What you are asked to do -
Begin with the first line of the listing and quote every line through the one containing "ld)], .0022).build('pull_rod', 'ink', hd)"; give only those lines.

---------- Stored records

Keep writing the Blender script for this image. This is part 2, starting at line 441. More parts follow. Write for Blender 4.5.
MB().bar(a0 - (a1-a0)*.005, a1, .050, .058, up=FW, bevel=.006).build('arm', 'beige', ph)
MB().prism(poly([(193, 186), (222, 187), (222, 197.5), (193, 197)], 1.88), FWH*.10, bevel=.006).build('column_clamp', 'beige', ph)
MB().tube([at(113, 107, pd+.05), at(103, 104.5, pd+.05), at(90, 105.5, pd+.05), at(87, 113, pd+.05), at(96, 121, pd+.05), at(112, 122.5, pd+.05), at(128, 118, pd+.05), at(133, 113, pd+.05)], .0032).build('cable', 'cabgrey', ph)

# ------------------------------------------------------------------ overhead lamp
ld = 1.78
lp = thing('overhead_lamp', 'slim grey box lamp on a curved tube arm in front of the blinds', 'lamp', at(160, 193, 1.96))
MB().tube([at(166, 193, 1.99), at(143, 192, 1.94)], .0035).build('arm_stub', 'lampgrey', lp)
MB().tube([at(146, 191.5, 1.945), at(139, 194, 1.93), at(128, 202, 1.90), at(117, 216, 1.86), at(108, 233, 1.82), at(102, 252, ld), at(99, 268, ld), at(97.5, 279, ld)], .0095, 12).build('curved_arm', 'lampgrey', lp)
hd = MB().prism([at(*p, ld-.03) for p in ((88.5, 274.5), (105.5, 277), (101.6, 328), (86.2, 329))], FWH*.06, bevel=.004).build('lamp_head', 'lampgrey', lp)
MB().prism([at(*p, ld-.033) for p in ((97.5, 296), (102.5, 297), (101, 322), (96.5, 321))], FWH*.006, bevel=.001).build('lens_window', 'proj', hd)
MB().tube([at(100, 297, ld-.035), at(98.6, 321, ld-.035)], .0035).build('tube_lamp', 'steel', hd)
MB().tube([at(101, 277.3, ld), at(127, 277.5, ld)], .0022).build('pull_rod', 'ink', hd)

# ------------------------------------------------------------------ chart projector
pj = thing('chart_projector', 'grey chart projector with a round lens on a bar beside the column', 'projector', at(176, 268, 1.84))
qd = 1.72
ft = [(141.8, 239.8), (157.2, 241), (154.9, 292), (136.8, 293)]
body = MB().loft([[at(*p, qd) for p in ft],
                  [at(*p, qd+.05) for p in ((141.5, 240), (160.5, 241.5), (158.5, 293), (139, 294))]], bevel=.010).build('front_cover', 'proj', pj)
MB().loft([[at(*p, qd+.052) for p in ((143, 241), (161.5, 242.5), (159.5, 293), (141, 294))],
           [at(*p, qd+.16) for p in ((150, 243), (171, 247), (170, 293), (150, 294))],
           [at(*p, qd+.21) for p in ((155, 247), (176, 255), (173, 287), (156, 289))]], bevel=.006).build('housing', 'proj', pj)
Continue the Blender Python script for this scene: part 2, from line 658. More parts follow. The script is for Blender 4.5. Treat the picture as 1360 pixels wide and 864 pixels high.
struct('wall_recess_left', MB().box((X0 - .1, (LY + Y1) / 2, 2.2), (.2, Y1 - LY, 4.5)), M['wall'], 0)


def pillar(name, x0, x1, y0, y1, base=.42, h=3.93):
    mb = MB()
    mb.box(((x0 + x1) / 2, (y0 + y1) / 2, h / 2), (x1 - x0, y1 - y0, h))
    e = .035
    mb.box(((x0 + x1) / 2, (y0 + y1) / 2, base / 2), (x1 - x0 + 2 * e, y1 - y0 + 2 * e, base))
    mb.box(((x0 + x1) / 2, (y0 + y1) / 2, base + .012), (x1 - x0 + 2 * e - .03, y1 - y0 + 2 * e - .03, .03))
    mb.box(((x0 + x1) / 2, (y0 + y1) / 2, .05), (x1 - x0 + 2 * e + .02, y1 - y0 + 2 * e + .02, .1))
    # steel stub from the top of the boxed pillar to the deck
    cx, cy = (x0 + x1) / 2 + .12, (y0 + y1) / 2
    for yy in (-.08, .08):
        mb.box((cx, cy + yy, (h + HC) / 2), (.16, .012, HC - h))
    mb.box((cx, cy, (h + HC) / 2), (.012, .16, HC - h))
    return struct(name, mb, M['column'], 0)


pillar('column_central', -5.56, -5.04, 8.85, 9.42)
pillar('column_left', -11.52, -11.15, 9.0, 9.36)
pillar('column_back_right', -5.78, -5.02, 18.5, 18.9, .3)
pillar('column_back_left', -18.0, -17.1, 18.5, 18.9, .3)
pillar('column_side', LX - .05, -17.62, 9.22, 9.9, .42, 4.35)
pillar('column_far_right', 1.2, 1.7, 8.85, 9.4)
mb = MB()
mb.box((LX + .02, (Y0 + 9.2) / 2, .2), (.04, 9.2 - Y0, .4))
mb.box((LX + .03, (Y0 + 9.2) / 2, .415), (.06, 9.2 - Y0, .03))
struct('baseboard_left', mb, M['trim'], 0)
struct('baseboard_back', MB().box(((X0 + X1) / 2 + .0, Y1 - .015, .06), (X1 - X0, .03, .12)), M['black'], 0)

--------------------

Completed task -
Keep writing the Blender script for this image. This is part 2, starting at line 441. More parts follow. Write for Blender 4.5.
MB().bar(a0 - (a1-a0)*.005, a1, .050, .058, up=FW, bevel=.006).build('arm', 'beige', ph)
MB().prism(poly([(193, 186), (222, 187), (222, 197.5), (193, 197)], 1.88), FWH*.10, bevel=.006).build('column_clamp', 'beige', ph)
MB().tube([at(113, 107, pd+.05), at(103, 104.5, pd+.05), at(90, 105.5, pd+.05), at(87, 113, pd+.05), at(96, 121, pd+.05), at(112, 122.5, pd+.05), at(128, 118, pd+.05), at(133, 113, pd+.05)], .0032).build('cable', 'cabgrey', ph)

# ------------------------------------------------------------------ overhead lamp
ld = 1.78
lp = thing('overhead_lamp', 'slim grey box lamp on a curved tube arm in front of the blinds', 'lamp', at(160, 193, 1.96))
MB().tube([at(166, 193, 1.99), at(143, 192, 1.94)], .0035).build('arm_stub', 'lampgrey', lp)
MB().tube([at(146, 191.5, 1.945), at(139, 194, 1.93), at(128, 202, 1.90), at(117, 216, 1.86), at(108, 233, 1.82), at(102, 252, ld), at(99, 268, ld), at(97.5, 279, ld)], .0095, 12).build('curved_arm', 'lampgrey', lp)
hd = MB().prism([at(*p, ld-.03) for p in ((88.5, 274.5), (105.5, 277), (101.6, 328), (86.2, 329))], FWH*.06, bevel=.004).build('lamp_head', 'lampgrey', lp)
MB().prism([at(*p, ld-.033) for p in ((97.5, 296), (102.5, 297), (101, 322), (96.5, 321))], FWH*.006, bevel=.001).build('lens_window', 'proj', hd)
MB().tube([at(100, 297, ld-.035), at(98.6, 321, ld-.035)], .0035).build('tube_lamp', 'steel', hd)
MB().tube([at(101, 277.3, ld), at(127, 277.5, ld)], .0022).build('pull_rod', 'ink', hd)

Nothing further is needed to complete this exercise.